## Collected data
----------------

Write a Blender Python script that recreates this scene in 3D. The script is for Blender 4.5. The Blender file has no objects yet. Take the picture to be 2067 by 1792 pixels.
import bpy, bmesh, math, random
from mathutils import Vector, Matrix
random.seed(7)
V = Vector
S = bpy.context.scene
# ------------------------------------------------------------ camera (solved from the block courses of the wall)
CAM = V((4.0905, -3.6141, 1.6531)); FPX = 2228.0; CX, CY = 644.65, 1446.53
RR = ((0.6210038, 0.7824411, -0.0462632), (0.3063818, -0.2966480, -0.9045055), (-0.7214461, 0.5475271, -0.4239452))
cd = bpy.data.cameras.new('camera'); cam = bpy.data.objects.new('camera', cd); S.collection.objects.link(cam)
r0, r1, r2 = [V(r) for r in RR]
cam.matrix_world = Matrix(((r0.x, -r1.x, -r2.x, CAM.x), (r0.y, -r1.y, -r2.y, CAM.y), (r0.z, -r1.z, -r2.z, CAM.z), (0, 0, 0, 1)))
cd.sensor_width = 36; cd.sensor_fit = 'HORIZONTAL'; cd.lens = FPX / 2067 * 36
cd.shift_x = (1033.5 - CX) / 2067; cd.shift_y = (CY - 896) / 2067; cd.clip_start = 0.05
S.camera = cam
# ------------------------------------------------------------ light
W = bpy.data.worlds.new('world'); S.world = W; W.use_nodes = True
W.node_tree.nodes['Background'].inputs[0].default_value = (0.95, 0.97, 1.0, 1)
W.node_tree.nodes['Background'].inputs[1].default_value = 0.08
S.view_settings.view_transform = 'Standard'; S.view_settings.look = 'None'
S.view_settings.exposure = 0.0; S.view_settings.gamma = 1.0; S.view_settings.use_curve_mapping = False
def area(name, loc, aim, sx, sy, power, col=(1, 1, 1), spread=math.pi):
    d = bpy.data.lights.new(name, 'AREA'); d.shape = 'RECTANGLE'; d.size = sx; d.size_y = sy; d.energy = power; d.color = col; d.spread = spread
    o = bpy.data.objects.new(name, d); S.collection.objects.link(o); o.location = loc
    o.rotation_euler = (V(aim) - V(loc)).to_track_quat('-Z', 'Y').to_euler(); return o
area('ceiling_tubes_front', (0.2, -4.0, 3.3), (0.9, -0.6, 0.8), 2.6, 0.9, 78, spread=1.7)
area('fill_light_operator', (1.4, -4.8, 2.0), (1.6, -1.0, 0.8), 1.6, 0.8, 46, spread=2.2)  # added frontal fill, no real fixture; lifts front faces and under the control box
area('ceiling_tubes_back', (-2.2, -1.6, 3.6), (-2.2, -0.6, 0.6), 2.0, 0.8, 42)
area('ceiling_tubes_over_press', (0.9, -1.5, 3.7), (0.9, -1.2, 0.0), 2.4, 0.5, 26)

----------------

## Required work
Which lines hold the string "objects"? List them all.

## Finished exercise
Write a Blender Python script that recreates this scene in 3D. The script is for Blender 4.5. The Blender file has no objects yet. Take the picture to be 2067 by 1792 pixels.
cd = bpy.data.cameras.new('camera'); cam = bpy.data.objects.new('camera', cd); S.collection.objects.link(cam)
    o = bpy.data.objects.new(name, d); S.collection.objects.link(o); o.location = loc